Damya n’est pas la seule à exposer sa vie et ses vicissitudes. Il y a également l’histoire de Matheo Lothar, un sculpteur qui noie son chagrin dans l’alcool, seul sur sa péniche amarrée près du pont de la Tournelle, là où son amour s’est jeté dans la Seine. Il va permettre à Damya d’éviter de commettre l’irréparable. La rencontrer lui permettra d’arrêter de vivre dans le passé.

Hubert Haddad montre dans Casting Sauvage la fragilité de l’Homme à l’état brut. C’est l’histoire des amputés de Paris : des hommes et des femmes privés de l’amour de leur vie, de leur confort, leur rêve, leur dignité humaine.

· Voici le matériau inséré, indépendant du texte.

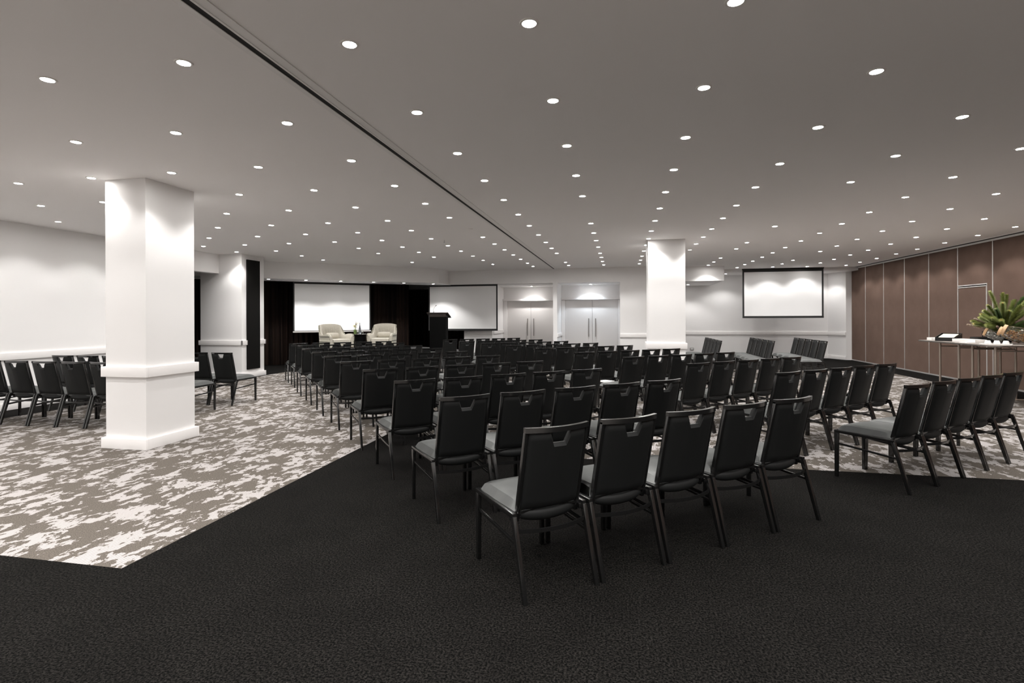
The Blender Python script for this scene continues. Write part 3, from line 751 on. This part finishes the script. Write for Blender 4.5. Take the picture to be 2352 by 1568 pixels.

La plume d’Hubert Haddad est délicate, élégante, poétique. Le vocabulaire employé est mélancolique à souhait. Le tempo de narration est lent. Pourquoi courir ? Il y a tant de choses à admirer, à écouter à Paris. Hubert Haddad nous invite à être attentifs à chaque bruit de Paris, instant de joie ou gémissement de souffrance.

Casting sauvage est un roman d’une grande finesse et humanité qui aborde des sujets profonds et d’actualité : les réfugiés, les attentats, les pauvres de Paris. Il interroge, invite à porter un regard bienveillant sur les humains qui nous entourent. C’est le roman idéal pour les humanistes, les amoureux de Paris et des belles lettres.